Well, it is the case with me. Not only do neither of us really care about sex and see it as something you only do when you want to have kids (which obviously means "none until married"), both of us had it hammered into us since we were younger to not have sex until we were married (to the point that I skipped Sex Ed because I wasnt interested. Only class I DIDNT want to do). And she has extra reason for heeding this rule since she can see the effects first hand, since her mom had her first kid at the age of 16 (and was married at 16 as well).
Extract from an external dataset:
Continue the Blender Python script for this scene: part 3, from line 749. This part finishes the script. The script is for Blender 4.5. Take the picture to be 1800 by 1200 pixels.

Although, we will still sometimes have jokes at eachothers sexual expense. For instance, I was helping her in Fallout the last time we went out, and the following scene took place:

Her: *aiming gun at Boones backside* "That ass! =D"
Me: "Oh, so you will look at his ass but not mine?! >:)"
Her: "Stand up and I will =D"
Both: *laugh, laugh, laugh*

Pretty much same feels here bro. Me and my girlfriend discuss marriage all the time although she understands that I want to wait until I've graduated and have even contemplating proposing when I do so. XD
We have been talking about being married for a while too, and we are also waiting until I am done with college (shes not going). That way I could actually have the money to PAY for it and not have to woory about taking care of her while ALSO having to pay for college. Although, we dont really talk about the wedding itself, but what we will have as rules for kids, what we want as kids (she wants Twins, I want one son and one daughter. If that happens at the same time, great!), what their names would be (May Annabelle for first daughter, Kola *blank* if we have a second daughter, Robert Lee for first son, and Thomas Jackson if we have a second son), and other things like that. Which leads me to believe our love will survive. Of course, the joke amoung our friends already is that it would take an act of Divine Intervention to split us up, so theres that.